>> BEGIN SOURCE DATA

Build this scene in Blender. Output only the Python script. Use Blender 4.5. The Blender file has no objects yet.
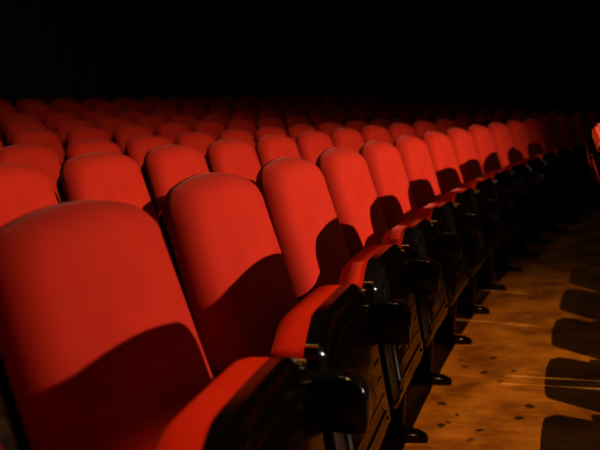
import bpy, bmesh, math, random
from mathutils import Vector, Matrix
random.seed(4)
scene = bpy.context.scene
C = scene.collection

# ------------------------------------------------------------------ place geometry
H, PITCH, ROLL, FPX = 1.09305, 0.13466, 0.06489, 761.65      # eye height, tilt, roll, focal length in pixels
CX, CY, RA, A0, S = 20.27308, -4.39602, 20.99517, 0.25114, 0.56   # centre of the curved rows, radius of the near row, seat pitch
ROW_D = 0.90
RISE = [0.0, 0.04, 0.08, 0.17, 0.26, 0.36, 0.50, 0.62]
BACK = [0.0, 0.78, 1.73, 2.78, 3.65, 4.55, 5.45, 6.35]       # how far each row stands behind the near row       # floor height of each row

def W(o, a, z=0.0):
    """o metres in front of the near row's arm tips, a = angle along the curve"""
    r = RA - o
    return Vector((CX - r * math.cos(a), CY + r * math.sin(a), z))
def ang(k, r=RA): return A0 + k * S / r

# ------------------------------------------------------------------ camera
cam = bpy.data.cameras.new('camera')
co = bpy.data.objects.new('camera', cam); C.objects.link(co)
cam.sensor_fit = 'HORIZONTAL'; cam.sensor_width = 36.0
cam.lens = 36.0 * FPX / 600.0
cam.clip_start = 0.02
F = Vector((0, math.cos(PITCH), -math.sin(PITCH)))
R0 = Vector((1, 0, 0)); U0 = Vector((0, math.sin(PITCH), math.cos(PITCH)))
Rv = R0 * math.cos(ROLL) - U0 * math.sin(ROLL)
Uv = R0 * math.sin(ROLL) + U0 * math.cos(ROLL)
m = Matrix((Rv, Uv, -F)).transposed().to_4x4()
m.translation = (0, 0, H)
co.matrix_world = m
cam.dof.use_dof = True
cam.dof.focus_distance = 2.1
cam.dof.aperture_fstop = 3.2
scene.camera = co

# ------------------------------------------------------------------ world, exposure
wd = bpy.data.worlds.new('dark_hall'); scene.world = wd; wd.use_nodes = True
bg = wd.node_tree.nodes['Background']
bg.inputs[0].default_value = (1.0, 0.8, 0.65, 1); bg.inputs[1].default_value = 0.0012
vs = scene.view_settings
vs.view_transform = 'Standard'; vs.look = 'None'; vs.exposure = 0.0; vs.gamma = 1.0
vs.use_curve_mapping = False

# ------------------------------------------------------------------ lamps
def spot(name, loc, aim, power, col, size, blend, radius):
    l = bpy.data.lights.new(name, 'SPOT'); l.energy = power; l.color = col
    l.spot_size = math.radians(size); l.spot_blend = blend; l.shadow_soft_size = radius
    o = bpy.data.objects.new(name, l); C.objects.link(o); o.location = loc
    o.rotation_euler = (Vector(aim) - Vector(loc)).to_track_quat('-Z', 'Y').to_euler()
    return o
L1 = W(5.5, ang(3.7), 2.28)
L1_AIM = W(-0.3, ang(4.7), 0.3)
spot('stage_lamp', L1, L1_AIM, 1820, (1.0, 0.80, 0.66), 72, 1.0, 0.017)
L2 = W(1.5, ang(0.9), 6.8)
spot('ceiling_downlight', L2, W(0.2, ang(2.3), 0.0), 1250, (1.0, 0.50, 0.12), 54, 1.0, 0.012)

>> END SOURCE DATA

:: PROBLEM TO SOLVE ::
Pictures are excluded; copy all other data exactly as shown.

:: THE RESPONSE ::
Build this scene in Blender. Output only the Python script. Use Blender 4.5. The Blender file has no objects yet.
import bpy, bmesh, math, random
from mathutils import Vector, Matrix
random.seed(4)
scene = bpy.context.scene
C = scene.collection

# ------------------------------------------------------------------ place geometry
H, PITCH, ROLL, FPX = 1.09305, 0.13466, 0.06489, 761.65      # eye height, tilt, roll, focal length in pixels
CX, CY, RA, A0, S = 20.27308, -4.39602, 20.99517, 0.25114, 0.56   # centre of the curved rows, radius of the near row, seat pitch
ROW_D = 0.90
RISE = [0.0, 0.04, 0.08, 0.17, 0.26, 0.36, 0.50, 0.62]
BACK = [0.0, 0.78, 1.73, 2.78, 3.65, 4.55, 5.45, 6.35]       # how far each row stands behind the near row       # floor height of each row

def W(o, a, z=0.0):
    """o metres in front of the near row's arm tips, a = angle along the curve"""
    r = RA - o
    return Vector((CX - r * math.cos(a), CY + r * math.sin(a), z))
def ang(k, r=RA): return A0 + k * S / r

# ------------------------------------------------------------------ camera
cam = bpy.data.cameras.new('camera')
co = bpy.data.objects.new('camera', cam); C.objects.link(co)
cam.sensor_fit = 'HORIZONTAL'; cam.sensor_width = 36.0
cam.lens = 36.0 * FPX / 600.0
cam.clip_start = 0.02
F = Vector((0, math.cos(PITCH), -math.sin(PITCH)))
R0 = Vector((1, 0, 0)); U0 = Vector((0, math.sin(PITCH), math.cos(PITCH)))
Rv = R0 * math.cos(ROLL) - U0 * math.sin(ROLL)
Uv = R0 * math.sin(ROLL) + U0 * math.cos(ROLL)
m = Matrix((Rv, Uv, -F)).transposed().to_4x4()
m.translation = (0, 0, H)
co.matrix_world = m
cam.dof.use_dof = True
cam.dof.focus_distance = 2.1
cam.dof.aperture_fstop = 3.2
scene.camera = co

# ------------------------------------------------------------------ world, exposure
wd = bpy.data.worlds.new('dark_hall'); scene.world = wd; wd.use_nodes = True
bg = wd.node_tree.nodes['Background']
bg.inputs[0].default_value = (1.0, 0.8, 0.65, 1); bg.inputs[1].default_value = 0.0012
vs = scene.view_settings
vs.view_transform = 'Standard'; vs.look = 'None'; vs.exposure = 0.0; vs.gamma = 1.0
vs.use_curve_mapping = False

# ------------------------------------------------------------------ lamps
def spot(name, loc, aim, power, col, size, blend, radius):
    l = bpy.data.lights.new(name, 'SPOT'); l.energy = power; l.color = col
    l.spot_size = math.radians(size); l.spot_blend = blend; l.shadow_soft_size = radius
    o = bpy.data.objects.new(name, l); C.objects.link(o); o.location = loc
    o.rotation_euler = (Vector(aim) - Vector(loc)).to_track_quat('-Z', 'Y').to_euler()
    return o
L1 = W(5.5, ang(3.7), 2.28)
L1_AIM = W(-0.3, ang(4.7), 0.3)
spot('stage_lamp', L1, L1_AIM, 1820, (1.0, 0.80, 0.66), 72, 1.0, 0.017)
L2 = W(1.5, ang(0.9), 6.8)
spot('ceiling_downlight', L2, W(0.2, ang(2.3), 0.0), 1250, (1.0, 0.50, 0.12), 54, 1.0, 0.012)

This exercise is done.